This review may contain spoilers.
Cineanalyst’s review published on Letterboxd:
Story Train
"Source Code" seems as though it should be smarter than it is, not least because it's from director Duncan Jones, of the prior sophisticated sci-fi piece of reflexive cinema, "Moon" (2009). Perhaps, that's because the cribbing of other motion pictures here occupies multiple train cars and time-loop universes that keep chugging along. I probably didn't do it any favors, either, by revisiting Tony Scott's superior post-9/11 allegorical cinema "Déjà Vu" (2006) shortly before it. Lot of the same time-traveling resurrection whistle stops here without much of the multi-layered subtext. Ditto "Minority Report" (2002) for the pre-crime prevention.
So, once again, we're invited to identify with and to co-solve the puzzle beside the detective protagonist (here played by Jake Gyllenhaal), who, like us, is watching images on screens--in his case, of Vera Farmiga and Jeffrey Wright sending him into parallel universes, although they think it's just a video game (live, die, repeat), as brought to them by some nonsense about a posthumous afterimage that they "Quantum Leap" Gyllenhaal into (by the way, nice voice cameo here by Scott Bakula--at least these filmmakers know from whence they imitate) over and over again "Groundhog Day" (1993) style.
Not to digress too much, but this afterimage explanation reminds me of an erroneous understanding of how we see movies.
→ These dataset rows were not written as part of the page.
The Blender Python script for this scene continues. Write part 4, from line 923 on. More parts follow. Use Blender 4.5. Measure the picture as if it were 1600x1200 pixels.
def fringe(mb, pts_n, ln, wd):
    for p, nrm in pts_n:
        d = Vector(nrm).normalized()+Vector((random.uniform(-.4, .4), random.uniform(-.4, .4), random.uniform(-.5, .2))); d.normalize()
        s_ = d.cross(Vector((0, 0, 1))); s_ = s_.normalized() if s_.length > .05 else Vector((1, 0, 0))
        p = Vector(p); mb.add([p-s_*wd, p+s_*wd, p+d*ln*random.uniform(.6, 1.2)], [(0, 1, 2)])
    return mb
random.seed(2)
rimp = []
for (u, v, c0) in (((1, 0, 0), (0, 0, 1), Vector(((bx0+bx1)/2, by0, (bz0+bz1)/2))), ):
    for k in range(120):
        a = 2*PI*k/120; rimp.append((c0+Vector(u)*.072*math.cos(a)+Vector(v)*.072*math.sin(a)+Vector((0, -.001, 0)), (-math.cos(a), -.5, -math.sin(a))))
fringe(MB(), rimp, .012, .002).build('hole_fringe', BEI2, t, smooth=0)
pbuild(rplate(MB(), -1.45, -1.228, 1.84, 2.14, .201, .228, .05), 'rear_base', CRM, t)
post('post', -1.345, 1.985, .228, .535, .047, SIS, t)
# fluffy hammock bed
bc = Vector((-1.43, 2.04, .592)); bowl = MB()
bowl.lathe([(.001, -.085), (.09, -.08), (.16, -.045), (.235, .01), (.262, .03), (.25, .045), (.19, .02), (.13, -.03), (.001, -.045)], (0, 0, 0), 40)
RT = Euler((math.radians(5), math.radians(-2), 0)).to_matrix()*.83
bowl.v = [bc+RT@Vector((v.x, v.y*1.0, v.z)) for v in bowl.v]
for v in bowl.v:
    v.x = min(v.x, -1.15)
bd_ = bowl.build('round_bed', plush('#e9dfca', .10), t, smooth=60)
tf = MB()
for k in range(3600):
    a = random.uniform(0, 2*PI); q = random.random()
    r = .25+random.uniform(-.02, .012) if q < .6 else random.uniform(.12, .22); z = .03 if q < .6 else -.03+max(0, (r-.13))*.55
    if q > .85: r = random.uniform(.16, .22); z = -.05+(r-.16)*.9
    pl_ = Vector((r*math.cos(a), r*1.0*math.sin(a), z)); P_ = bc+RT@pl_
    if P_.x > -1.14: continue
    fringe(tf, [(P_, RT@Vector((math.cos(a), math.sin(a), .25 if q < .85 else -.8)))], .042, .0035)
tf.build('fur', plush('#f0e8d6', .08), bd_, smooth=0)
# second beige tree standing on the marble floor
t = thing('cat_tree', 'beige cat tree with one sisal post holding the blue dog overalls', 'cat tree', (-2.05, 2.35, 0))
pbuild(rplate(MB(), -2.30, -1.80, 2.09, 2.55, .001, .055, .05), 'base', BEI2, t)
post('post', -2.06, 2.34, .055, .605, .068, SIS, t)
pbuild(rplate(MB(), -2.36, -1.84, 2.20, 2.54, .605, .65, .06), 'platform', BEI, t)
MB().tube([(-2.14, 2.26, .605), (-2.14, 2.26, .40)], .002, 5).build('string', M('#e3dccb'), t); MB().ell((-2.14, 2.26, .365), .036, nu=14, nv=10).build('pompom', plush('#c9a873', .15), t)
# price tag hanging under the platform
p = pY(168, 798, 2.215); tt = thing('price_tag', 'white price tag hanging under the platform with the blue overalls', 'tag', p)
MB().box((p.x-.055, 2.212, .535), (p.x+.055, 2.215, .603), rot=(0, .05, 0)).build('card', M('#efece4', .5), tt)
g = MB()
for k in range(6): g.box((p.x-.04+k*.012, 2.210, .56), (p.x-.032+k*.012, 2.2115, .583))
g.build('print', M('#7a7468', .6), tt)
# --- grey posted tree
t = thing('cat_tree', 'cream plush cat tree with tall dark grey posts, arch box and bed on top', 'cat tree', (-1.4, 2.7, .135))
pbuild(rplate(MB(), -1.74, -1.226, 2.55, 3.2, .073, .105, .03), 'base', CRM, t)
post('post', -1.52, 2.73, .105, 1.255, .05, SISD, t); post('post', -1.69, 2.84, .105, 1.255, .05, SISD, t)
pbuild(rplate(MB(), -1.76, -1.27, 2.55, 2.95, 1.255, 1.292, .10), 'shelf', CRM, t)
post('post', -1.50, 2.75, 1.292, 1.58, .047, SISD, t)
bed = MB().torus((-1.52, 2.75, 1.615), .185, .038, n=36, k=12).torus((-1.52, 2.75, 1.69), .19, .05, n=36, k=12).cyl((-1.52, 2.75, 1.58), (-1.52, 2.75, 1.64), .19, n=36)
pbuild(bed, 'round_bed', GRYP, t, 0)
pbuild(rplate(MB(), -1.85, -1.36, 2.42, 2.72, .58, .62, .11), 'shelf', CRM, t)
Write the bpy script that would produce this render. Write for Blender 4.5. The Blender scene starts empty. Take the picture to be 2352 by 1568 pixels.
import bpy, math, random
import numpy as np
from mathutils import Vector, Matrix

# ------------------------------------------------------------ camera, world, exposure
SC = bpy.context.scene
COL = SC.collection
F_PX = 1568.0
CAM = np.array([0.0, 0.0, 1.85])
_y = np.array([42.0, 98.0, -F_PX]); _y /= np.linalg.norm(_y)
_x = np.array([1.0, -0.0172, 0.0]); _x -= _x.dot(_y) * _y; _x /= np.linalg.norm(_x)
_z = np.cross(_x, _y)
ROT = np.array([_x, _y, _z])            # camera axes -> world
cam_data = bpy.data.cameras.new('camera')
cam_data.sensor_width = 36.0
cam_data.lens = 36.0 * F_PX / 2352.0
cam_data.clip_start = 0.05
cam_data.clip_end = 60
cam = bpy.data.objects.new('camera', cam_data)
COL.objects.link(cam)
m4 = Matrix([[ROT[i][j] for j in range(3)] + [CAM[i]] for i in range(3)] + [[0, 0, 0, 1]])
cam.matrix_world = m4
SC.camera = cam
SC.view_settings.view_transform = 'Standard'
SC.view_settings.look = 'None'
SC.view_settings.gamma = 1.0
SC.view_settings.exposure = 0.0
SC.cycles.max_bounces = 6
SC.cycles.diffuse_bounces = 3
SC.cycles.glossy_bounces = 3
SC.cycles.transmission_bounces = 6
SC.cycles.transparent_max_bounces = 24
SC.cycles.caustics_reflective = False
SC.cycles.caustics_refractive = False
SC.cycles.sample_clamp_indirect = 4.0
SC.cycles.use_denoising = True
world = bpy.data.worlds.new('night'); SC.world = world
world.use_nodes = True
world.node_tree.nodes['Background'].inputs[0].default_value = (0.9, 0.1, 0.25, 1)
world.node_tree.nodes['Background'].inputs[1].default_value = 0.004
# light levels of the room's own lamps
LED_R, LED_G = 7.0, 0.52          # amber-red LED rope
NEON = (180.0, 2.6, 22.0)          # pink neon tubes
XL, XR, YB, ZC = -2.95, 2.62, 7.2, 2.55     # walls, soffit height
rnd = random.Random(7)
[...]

This used to be and may very well still be the most widely (mis)understood such decoding, that is of so-called "persistence of vision," which supposes we see a series of still images as a moving picture because they imprint the retina with afterimages. Of course, that makes absolutely no sense; how would our eyes turn a bunch of overlapping afterimages into the illusion of motion. And, that's because viewing motion pictures is actually a mental perception. This is an error that has led to generations of film history texts paying special mention to the Thaumatrope as if its afterimage effect with no actual resulting motion to the still images has anything to do with motion pictures, which it doesn't.
What intrigues me about reflexive cinema is what it's able to decipher about the art form itself by looking in the mirror, but I'm afraid "Source Code" is the Thaumatrope of self-referential art, the "persistence of vision" of revelations. It turns out that Gyllenhaal's avatar isn't even in a movie-within-a-movie, after all. The picture's mirror, too, isn't so much a cinematic analogy, either, as it is a mathematical one--the parabola of the Chicago Bean, or "Cloud Gate," and the no-fate "dumb luck kind of gal." "God does not play dice," as some other guy good at mathematical time manipulation is said to have once quipped. If I were him, I might blame it on fate, too, though, because another implication of these multiple dimensions is that he assaulted a bunch of people in the other ones before failing to prevent escalating catastrophes, and, y'know, what about the guy whose body he's inhabiting.
With all the mirroring of prior stories, they didn't even make the obvious reference to the dreamworlds of the Alice books, which were written by a mathematician, Charles Dodgson, who was also a teacher and also known by a pseudonym, Lewis Carroll. Looking-glasses everywhere and playing-cards recall, but the queen isn't even a heart. Instead, that whole recitation business is a nod to "The Manchurian Candidate" (1962, 2004), which doesn't even make much sense to me given that was a McCarthyism satire. Was "Source Code" supposed to be implying that there are no terrorists, then? Obviously not, so what's the point? Maybe merely to imply an aura of dark organizational duplicity as represented by Wright's stereotypically-crippled (because he's both morally and physically deformed being the implication) mad scientist. Bah.
Perhaps, worse still, the love interest here (as played by Liv Tyler double Michelle Monaghan) is utterly underdeveloped. Why are we supposed to be invested in their relationship? They hardly know each other. Upon the first of their repeated meet-cutes, he calls her a simulated distraction, and, indeed, she's never quite developed beyond that. Gyllenhaal and Farmiga's characters establish a far more meaningful bond. At least, it looks cool.